A somewhat mixed performance was the feature witnessed last week in the global commodity markets as crude stayed tightly ranged, base metals were selectively up (lead 1.3 per cent, zinc 1.0 per cent and copper 0.2 per cent) while gold and silver both were up week-on-week by 2.7 per cent and 2.4 per cent respectively.
However, the focus of attention has been on the grains market where prices traded in a choppy range, with a slight pullback from the previous week’s all-time highs. The pullback followed rain in the US Midwest and newer concerns over the macro situation.

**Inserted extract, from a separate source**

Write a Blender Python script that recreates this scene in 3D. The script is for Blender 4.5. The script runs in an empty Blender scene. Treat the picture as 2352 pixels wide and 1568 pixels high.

There are fresh fears over European sovereign debt and financial sector woes particularly of Spain, Italy and Greece. Commodity market participants are keenly watching developments in this area. Interestingly, Chinese trade data for June released last week were mixed overall. Agriculture commodity imports came strongly, especially corn, soyabean and sugar.
Globally, while agriculture will continue to be a weather-driven market over the coming weeks, the energy and metals markets are still groping for direction. Brent looks well settled above $100 a barrel and even without a significant geopolitical risk it is likely to stay well above the psychological level.
Gold: Prices breached the $1,600 an ounce mark last week. The euro strengthened following ECB President’s comments that the bank would be willing to do whatever it takes to preserve the euro. In London on Friday, the yellow metal’s PM Fix was $1,618/oz unchanged from the previous day. Silver, on the other hand, was down on Friday to AM Fix at $27.73/oz from the previous day’s $27.81/oz.
As for the immediate future of gold, it is clear that the metal lacks physical market support. ETP holdings have softened. Concerns over poor southwest monsoon conditions in India further affect the sentiment. The country is most likely to face elevated levels of food inflation and fall in rural incomes in the coming months. Some policy action to restrain gold imports cannot be ruled out. Gold’s safe haven status is also somewhat shaky.
So, clearly, gold is desperately looking for a fresh catalyst to drive prices higher. However, the downside support will necessarily have to come from physical demand in two of the world’s largest consumers – China and India – as well as resilience of ETP holdings.
On current reckoning, physical demand looks brittle and poised to deteriorate. So, risks to the downside outweigh upside price possibilities.
According to technical analysis, gold is experiencing short-term strength toward the 1,640 range-highs. Above that level, there is a case for turning bullish. Silver, on the other hand, lacks traction while price is stuck between 26.10 and 28.50. The medium-term outlook is neutral.
Base metals: The complex ended the week strongly with lead ($1,919 a tonne), zinc ($1,851/t) and copper ($7,557/t) prices up in LME. After recent gains, Shanghai Futures Exchange copper stocks fell 2.8 per cent over the week.
Overall, the complex continues to be impacted by unfriendly macro sentiment that has resulted in range trading although brief short covering rallies are seen occasionally. The quality of macro data flowing from key demand regions is not supportive.
Tight supply conditions in copper and tin support prices from falling drastically. If growth expectations in H2 of the year were to materialise, end-demand should improve and provide a stimulus for price recovery. Clearly, China is the key. Should there be a sustained draw in inventories, imports towards the year-end should pick up.
According to technical analysts, copper is challenging pivot resistance near 7,600 ahead of a short-term uptick toward the range-highs of 7,800 which should be sold into. Aluminium still looks bearish against 2,000. Short-term risks are for a test of 1,950 before lower. The medium-term outlook is bearish.
Crude: The market remained firm through the week, but the upward momentum has been capped by the resurgence of sovereign debt fears. The market is looking for a trigger. Although geopolitical issues are not to the fore at present, one can expect a further upward drift in prices in the coming months given the constructive fundamentals.